* begin *

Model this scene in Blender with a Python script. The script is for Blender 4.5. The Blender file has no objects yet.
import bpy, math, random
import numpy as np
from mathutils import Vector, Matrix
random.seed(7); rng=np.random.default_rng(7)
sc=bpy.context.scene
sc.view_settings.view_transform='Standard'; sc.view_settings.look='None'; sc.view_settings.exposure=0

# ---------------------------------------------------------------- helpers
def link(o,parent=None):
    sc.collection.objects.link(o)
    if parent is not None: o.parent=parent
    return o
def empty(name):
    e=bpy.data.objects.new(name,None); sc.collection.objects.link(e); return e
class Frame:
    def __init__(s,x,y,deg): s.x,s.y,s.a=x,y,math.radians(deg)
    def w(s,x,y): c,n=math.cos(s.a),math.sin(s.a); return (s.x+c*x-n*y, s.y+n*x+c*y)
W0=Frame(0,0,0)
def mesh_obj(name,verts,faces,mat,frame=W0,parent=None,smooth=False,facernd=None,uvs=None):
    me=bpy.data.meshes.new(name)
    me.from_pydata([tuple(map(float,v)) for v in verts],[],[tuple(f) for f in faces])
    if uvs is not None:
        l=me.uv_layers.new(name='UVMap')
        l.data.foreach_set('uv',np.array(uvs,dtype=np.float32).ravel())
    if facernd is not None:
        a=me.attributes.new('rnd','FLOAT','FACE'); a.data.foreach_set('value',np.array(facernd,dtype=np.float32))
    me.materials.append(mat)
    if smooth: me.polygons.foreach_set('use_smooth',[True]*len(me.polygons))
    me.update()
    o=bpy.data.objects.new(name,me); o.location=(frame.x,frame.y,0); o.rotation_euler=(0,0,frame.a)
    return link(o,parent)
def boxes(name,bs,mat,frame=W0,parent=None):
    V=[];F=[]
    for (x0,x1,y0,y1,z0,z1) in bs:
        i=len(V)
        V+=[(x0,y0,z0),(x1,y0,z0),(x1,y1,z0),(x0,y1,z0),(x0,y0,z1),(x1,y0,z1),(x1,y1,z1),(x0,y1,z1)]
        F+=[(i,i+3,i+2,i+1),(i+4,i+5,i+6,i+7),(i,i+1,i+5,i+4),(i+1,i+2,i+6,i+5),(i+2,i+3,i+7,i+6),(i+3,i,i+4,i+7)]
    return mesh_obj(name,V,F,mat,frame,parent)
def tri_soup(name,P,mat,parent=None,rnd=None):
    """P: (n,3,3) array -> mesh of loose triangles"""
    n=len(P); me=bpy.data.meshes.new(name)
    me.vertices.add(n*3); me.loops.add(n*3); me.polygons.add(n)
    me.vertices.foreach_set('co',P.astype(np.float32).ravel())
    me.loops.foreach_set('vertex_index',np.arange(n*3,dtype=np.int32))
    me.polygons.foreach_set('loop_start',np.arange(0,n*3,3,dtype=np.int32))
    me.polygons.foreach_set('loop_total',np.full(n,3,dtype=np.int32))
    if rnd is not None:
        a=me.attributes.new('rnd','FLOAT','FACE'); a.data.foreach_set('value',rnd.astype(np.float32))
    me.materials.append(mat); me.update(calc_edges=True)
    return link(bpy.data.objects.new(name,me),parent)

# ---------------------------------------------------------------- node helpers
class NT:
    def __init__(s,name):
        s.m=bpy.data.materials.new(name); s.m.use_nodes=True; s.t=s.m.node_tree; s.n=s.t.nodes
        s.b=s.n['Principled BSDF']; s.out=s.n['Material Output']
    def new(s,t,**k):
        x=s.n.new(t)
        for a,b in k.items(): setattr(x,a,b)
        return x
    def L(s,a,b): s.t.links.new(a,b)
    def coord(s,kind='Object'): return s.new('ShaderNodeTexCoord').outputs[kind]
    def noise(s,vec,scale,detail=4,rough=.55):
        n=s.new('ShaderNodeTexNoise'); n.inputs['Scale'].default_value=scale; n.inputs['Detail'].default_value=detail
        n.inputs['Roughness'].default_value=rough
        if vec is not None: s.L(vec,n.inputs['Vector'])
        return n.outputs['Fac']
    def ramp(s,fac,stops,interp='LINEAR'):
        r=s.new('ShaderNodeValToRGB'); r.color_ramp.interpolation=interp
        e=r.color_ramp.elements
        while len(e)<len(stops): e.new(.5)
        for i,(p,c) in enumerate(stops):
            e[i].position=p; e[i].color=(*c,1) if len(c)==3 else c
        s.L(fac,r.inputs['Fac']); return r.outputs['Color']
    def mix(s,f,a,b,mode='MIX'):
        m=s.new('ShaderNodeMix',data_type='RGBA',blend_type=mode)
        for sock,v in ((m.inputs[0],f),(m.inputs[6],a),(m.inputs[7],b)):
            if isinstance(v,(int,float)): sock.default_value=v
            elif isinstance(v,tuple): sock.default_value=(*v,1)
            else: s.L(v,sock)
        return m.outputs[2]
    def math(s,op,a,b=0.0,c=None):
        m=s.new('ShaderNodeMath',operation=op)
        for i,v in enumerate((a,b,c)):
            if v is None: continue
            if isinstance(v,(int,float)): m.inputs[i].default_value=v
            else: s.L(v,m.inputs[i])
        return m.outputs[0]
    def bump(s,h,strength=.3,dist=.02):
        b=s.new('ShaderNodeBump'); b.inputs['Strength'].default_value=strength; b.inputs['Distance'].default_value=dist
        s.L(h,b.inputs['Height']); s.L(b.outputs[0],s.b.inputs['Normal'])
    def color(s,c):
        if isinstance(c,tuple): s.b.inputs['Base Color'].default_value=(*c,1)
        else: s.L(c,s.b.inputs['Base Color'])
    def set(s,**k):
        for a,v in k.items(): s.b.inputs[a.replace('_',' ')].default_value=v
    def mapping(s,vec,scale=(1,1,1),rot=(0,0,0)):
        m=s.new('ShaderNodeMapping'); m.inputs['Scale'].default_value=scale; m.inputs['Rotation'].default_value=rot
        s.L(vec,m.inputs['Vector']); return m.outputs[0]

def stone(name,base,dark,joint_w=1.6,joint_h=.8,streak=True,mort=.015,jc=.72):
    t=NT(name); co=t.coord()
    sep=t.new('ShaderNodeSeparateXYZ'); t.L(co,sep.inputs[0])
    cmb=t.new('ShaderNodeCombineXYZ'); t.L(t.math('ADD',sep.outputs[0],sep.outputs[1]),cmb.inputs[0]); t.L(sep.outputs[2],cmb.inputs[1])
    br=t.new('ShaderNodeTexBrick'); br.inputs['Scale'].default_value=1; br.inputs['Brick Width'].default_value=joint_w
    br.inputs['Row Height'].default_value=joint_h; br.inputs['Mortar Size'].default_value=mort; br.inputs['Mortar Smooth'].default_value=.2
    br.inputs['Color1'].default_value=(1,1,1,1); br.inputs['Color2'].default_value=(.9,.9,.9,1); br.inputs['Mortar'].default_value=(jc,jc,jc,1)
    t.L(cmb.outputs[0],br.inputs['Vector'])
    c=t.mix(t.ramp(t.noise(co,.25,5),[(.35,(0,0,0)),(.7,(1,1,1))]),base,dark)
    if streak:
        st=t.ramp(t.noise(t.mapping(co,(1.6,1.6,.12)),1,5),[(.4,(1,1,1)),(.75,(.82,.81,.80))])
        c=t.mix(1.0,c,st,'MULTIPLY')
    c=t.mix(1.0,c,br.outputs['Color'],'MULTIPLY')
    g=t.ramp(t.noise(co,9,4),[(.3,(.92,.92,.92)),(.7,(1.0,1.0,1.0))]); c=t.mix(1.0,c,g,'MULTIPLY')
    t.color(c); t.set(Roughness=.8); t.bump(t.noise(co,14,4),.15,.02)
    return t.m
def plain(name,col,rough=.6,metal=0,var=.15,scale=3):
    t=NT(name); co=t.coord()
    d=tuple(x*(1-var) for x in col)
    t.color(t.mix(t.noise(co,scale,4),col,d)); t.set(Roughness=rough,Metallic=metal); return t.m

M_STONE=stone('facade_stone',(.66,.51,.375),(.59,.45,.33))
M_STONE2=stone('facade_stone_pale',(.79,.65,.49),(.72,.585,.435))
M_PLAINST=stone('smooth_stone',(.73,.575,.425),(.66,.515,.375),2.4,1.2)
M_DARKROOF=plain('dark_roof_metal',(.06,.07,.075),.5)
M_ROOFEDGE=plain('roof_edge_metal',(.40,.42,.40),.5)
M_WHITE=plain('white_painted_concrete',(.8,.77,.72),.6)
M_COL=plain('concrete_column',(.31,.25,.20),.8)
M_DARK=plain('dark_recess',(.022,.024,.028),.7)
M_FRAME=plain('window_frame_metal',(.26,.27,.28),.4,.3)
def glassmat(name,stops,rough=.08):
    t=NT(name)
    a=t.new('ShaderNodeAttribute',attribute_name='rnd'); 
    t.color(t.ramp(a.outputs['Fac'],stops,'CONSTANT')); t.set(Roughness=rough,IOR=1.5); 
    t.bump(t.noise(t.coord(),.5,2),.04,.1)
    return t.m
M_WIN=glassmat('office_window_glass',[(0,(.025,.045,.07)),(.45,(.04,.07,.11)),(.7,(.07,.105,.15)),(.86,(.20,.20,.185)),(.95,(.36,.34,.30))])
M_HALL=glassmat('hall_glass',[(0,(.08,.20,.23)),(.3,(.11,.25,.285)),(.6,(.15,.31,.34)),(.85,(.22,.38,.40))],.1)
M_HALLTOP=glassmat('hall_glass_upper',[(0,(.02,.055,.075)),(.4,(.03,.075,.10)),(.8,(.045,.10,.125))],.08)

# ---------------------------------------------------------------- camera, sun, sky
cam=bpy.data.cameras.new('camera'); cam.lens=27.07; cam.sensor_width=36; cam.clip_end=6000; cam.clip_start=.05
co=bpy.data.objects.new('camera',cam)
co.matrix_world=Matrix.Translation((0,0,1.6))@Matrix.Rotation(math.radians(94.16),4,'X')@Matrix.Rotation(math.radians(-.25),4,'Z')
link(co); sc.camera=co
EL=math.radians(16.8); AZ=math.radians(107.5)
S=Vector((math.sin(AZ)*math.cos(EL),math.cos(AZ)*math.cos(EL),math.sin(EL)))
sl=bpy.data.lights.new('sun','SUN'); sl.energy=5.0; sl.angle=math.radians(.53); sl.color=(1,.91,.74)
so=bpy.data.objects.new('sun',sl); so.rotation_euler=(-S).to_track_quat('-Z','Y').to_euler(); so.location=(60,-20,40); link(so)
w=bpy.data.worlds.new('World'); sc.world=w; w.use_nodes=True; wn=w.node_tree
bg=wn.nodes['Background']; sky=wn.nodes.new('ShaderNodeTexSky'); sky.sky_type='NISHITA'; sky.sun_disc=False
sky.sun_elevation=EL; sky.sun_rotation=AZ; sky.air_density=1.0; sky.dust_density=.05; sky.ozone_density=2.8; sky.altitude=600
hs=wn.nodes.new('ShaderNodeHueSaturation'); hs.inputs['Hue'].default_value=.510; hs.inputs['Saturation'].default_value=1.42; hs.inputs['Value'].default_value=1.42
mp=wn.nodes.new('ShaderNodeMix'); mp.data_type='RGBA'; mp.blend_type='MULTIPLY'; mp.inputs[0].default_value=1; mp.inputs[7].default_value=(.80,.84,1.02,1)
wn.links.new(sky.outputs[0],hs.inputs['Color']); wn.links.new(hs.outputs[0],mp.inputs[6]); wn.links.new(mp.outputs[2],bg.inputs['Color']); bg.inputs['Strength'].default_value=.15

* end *

> **Given instruction**: Count each line of the data where the word "objects" appears, then reply with the total only.

> **Correct response**: 7